▶ _SHORT PROBLEM_
Leaving out every picture, quote the data below exactly as it appears.

* start TASK INPUT *

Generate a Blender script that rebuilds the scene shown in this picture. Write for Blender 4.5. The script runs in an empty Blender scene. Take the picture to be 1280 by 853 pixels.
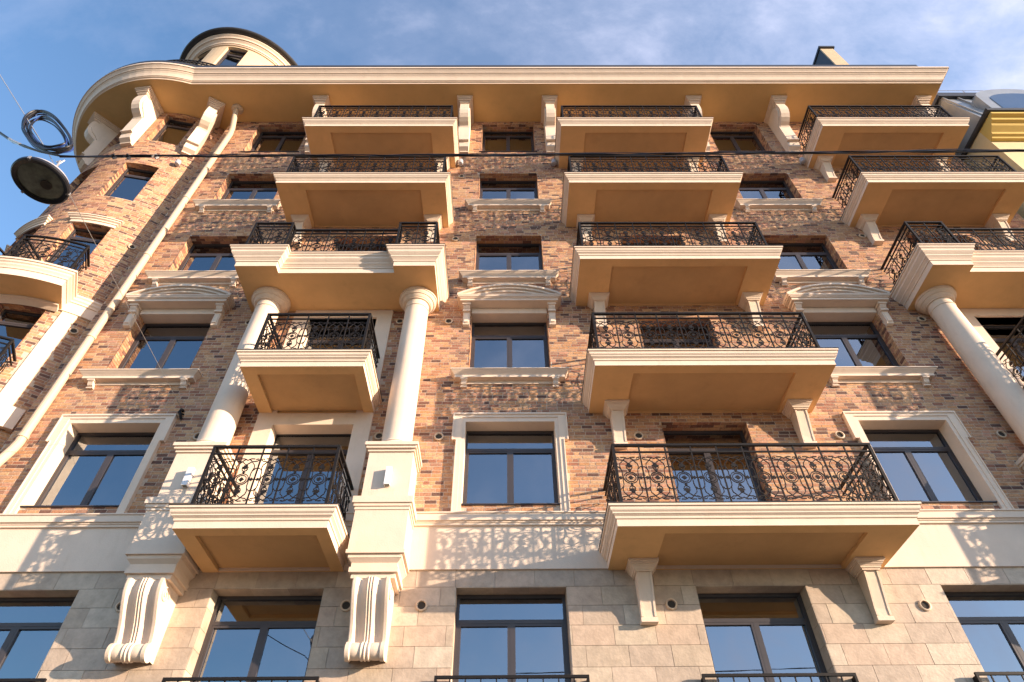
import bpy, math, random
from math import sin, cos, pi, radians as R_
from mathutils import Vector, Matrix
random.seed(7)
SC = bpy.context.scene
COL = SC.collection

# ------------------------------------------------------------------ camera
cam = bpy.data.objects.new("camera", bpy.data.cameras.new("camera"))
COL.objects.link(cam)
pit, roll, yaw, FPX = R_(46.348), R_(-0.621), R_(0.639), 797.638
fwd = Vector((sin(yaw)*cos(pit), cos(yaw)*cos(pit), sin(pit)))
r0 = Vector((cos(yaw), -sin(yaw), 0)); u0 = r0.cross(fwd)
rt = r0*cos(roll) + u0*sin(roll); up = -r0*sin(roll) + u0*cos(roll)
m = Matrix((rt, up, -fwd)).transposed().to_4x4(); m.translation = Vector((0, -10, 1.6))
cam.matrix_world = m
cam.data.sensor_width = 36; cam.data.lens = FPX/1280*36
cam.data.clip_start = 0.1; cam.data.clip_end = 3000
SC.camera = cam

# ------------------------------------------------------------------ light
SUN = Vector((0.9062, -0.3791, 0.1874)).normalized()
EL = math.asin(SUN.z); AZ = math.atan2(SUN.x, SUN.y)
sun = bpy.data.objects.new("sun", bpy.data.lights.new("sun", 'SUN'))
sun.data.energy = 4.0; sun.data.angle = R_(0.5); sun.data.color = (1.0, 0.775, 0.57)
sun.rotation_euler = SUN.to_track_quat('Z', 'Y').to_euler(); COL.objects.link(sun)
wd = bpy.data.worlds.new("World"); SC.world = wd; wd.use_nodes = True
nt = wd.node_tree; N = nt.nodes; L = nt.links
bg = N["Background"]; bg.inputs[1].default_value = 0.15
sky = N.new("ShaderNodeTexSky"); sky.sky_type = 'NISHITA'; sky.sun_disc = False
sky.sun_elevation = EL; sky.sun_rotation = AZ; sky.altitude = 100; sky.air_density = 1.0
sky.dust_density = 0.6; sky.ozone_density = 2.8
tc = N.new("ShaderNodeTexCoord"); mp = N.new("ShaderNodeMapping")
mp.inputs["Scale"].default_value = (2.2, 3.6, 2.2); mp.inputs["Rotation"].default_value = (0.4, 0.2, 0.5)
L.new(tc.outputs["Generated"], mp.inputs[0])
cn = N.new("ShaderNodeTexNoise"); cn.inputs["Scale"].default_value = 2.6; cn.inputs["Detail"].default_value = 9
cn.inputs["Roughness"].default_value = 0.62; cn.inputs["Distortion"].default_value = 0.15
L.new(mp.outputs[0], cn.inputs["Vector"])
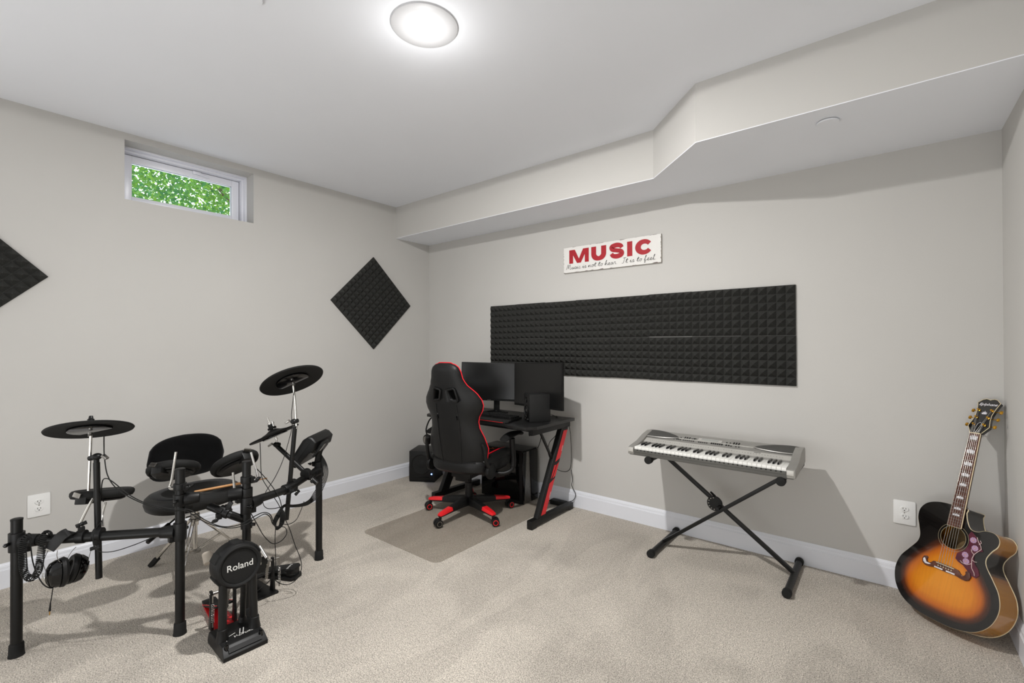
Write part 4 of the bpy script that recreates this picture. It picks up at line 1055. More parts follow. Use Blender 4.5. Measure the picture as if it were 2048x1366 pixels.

* end TASK INPUT *

▶ _WRITTEN ANSWER_
Generate a Blender script that rebuilds the scene shown in this picture. Write for Blender 4.5. The script runs in an empty Blender scene. Take the picture to be 1280 by 853 pixels.
import bpy, math, random
from math import sin, cos, pi, radians as R_
from mathutils import Vector, Matrix
random.seed(7)
SC = bpy.context.scene
COL = SC.collection

# ------------------------------------------------------------------ camera
cam = bpy.data.objects.new("camera", bpy.data.cameras.new("camera"))
COL.objects.link(cam)
pit, roll, yaw, FPX = R_(46.348), R_(-0.621), R_(0.639), 797.638
fwd = Vector((sin(yaw)*cos(pit), cos(yaw)*cos(pit), sin(pit)))
r0 = Vector((cos(yaw), -sin(yaw), 0)); u0 = r0.cross(fwd)
rt = r0*cos(roll) + u0*sin(roll); up = -r0*sin(roll) + u0*cos(roll)
m = Matrix((rt, up, -fwd)).transposed().to_4x4(); m.translation = Vector((0, -10, 1.6))
cam.matrix_world = m
cam.data.sensor_width = 36; cam.data.lens = FPX/1280*36
cam.data.clip_start = 0.1; cam.data.clip_end = 3000
SC.camera = cam

# ------------------------------------------------------------------ light
SUN = Vector((0.9062, -0.3791, 0.1874)).normalized()
EL = math.asin(SUN.z); AZ = math.atan2(SUN.x, SUN.y)
sun = bpy.data.objects.new("sun", bpy.data.lights.new("sun", 'SUN'))
sun.data.energy = 4.0; sun.data.angle = R_(0.5); sun.data.color = (1.0, 0.775, 0.57)
sun.rotation_euler = SUN.to_track_quat('Z', 'Y').to_euler(); COL.objects.link(sun)
wd = bpy.data.worlds.new("World"); SC.world = wd; wd.use_nodes = True
nt = wd.node_tree; N = nt.nodes; L = nt.links
bg = N["Background"]; bg.inputs[1].default_value = 0.15
sky = N.new("ShaderNodeTexSky"); sky.sky_type = 'NISHITA'; sky.sun_disc = False
sky.sun_elevation = EL; sky.sun_rotation = AZ; sky.altitude = 100; sky.air_density = 1.0
sky.dust_density = 0.6; sky.ozone_density = 2.8
tc = N.new("ShaderNodeTexCoord"); mp = N.new("ShaderNodeMapping")
mp.inputs["Scale"].default_value = (2.2, 3.6, 2.2); mp.inputs["Rotation"].default_value = (0.4, 0.2, 0.5)
L.new(tc.outputs["Generated"], mp.inputs[0])
cn = N.new("ShaderNodeTexNoise"); cn.inputs["Scale"].default_value = 2.6; cn.inputs["Detail"].default_value = 9
cn.inputs["Roughness"].default_value = 0.62; cn.inputs["Distortion"].default_value = 0.15
L.new(mp.outputs[0], cn.inputs["Vector"])
Write part 4 of the bpy script that recreates this picture. It picks up at line 1055. More parts follow. Use Blender 4.5. Measure the picture as if it were 2048x1366 pixels.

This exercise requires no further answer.